Starting with the first line and ending with the line that holds "H=1.6; XF=1.664; XW=3.18;", repeat the material exactly.

[BEGIN]

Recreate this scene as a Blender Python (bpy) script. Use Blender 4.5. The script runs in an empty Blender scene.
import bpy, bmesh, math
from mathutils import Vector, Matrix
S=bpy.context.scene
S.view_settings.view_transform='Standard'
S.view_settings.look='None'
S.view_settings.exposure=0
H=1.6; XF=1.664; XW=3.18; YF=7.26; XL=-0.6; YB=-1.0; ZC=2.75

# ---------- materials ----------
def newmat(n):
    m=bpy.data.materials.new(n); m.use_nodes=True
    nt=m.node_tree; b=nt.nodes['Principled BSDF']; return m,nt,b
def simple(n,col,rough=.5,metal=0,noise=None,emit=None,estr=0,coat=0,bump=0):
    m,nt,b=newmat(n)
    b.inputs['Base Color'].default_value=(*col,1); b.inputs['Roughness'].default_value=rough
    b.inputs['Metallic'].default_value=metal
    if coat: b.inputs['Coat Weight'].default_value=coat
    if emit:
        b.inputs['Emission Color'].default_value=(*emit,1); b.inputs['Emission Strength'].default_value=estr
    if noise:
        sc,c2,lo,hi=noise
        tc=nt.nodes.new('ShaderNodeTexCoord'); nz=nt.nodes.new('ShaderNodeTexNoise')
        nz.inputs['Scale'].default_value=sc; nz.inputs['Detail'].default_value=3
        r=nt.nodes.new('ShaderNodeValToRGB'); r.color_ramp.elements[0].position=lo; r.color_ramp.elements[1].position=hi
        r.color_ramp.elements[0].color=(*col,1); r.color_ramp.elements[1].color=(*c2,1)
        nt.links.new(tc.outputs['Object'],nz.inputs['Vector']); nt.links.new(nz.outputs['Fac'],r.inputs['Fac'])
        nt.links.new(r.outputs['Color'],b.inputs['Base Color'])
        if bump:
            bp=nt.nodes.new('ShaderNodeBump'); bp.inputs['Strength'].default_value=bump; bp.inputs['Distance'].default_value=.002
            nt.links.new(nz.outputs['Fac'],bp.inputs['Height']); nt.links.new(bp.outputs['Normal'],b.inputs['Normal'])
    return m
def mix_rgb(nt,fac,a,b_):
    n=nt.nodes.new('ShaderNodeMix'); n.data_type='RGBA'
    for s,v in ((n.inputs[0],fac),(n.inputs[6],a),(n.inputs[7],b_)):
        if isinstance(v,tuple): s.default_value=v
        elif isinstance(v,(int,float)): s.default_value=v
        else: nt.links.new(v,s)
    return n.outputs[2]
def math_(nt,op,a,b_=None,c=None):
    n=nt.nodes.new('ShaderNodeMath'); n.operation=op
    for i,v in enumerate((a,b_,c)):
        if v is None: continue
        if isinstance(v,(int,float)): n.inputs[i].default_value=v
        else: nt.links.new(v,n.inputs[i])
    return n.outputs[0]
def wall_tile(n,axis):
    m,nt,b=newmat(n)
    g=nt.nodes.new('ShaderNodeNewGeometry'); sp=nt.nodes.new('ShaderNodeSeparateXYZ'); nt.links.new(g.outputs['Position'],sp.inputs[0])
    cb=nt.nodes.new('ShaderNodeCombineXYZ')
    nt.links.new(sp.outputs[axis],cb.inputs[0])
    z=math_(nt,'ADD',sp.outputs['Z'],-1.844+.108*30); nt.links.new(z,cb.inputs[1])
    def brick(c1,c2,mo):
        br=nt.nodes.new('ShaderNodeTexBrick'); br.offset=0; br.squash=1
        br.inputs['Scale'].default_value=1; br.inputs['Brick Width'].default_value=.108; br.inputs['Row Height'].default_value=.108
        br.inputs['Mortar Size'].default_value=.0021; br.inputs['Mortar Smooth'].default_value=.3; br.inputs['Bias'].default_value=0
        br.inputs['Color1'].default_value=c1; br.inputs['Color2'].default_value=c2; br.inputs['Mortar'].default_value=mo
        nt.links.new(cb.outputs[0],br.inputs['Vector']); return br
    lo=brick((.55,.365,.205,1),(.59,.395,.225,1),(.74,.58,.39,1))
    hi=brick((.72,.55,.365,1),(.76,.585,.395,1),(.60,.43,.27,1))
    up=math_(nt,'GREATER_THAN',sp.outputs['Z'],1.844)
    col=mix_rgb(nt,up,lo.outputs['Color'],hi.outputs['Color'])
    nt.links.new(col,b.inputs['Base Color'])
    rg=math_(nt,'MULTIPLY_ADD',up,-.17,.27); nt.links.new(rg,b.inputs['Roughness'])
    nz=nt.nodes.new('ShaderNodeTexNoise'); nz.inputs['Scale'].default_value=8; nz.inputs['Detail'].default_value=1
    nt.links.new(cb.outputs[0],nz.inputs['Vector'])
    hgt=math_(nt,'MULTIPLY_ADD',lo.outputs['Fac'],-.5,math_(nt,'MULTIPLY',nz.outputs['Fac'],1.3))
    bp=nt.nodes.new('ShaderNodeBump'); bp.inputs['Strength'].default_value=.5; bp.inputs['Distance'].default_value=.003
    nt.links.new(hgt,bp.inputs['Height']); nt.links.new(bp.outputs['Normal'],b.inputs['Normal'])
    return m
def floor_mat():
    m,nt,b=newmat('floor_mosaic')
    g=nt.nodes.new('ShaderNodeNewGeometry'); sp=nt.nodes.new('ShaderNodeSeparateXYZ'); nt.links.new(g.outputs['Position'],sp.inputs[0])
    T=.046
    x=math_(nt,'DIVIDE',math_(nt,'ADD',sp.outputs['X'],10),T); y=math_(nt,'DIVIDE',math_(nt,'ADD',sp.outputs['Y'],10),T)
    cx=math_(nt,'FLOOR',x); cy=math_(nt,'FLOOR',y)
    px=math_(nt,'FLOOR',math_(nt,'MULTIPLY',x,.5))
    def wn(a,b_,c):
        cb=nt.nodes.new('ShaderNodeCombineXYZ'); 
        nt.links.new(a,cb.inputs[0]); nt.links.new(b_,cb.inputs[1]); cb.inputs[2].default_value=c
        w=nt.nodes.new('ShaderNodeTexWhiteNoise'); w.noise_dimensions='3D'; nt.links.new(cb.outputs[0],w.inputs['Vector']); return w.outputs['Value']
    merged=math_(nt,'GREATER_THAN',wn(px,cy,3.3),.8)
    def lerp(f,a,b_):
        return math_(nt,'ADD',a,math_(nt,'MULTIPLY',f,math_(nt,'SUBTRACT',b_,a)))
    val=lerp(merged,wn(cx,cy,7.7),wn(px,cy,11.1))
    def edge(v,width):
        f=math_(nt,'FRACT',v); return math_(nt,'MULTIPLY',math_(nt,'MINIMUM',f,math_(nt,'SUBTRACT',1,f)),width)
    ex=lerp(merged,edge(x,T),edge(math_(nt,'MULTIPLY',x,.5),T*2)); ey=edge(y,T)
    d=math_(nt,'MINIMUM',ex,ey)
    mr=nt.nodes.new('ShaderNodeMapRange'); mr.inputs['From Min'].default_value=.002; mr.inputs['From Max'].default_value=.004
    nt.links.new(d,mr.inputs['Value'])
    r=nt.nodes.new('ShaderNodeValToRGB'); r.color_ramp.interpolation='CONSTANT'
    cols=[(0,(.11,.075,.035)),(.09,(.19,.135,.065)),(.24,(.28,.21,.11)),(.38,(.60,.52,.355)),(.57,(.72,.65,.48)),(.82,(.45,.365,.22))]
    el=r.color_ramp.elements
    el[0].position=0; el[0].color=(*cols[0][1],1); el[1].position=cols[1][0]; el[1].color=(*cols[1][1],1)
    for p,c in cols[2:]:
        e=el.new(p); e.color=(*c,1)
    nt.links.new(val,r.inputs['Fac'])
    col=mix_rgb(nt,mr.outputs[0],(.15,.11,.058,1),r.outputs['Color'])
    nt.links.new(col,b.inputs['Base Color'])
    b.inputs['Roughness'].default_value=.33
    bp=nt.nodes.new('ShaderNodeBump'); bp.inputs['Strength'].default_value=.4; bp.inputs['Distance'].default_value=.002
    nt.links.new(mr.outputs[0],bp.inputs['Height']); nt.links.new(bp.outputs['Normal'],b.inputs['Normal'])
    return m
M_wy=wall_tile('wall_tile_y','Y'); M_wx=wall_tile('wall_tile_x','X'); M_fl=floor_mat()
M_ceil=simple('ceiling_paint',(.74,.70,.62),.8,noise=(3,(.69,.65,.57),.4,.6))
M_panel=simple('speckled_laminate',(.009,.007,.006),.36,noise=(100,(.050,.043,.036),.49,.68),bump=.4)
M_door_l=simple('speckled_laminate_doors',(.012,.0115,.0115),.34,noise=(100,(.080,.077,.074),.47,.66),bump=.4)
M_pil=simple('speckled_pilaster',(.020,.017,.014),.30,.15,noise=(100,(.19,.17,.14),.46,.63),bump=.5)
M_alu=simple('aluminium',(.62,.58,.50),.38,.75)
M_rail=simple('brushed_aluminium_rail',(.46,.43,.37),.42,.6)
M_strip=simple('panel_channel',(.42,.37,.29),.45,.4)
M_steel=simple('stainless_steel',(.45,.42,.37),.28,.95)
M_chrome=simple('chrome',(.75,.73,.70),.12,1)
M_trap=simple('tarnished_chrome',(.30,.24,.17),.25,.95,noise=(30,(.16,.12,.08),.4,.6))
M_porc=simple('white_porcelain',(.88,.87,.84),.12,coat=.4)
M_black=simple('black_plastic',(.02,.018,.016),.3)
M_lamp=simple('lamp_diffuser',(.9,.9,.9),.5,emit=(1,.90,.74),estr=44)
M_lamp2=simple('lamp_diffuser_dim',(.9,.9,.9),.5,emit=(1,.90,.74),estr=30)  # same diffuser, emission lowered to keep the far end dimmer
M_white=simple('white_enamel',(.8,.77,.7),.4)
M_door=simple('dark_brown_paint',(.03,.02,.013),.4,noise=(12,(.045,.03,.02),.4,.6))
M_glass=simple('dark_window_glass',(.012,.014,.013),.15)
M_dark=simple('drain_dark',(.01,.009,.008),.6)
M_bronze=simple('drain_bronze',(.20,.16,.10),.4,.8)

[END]

- [THE RESPONSE]
Recreate this scene as a Blender Python (bpy) script. Use Blender 4.5. The script runs in an empty Blender scene.
import bpy, bmesh, math
from mathutils import Vector, Matrix
S=bpy.context.scene
S.view_settings.view_transform='Standard'
S.view_settings.look='None'
S.view_settings.exposure=0
H=1.6; XF=1.664; XW=3.18; YF=7.26; XL=-0.6; YB=-1.0; ZC=2.75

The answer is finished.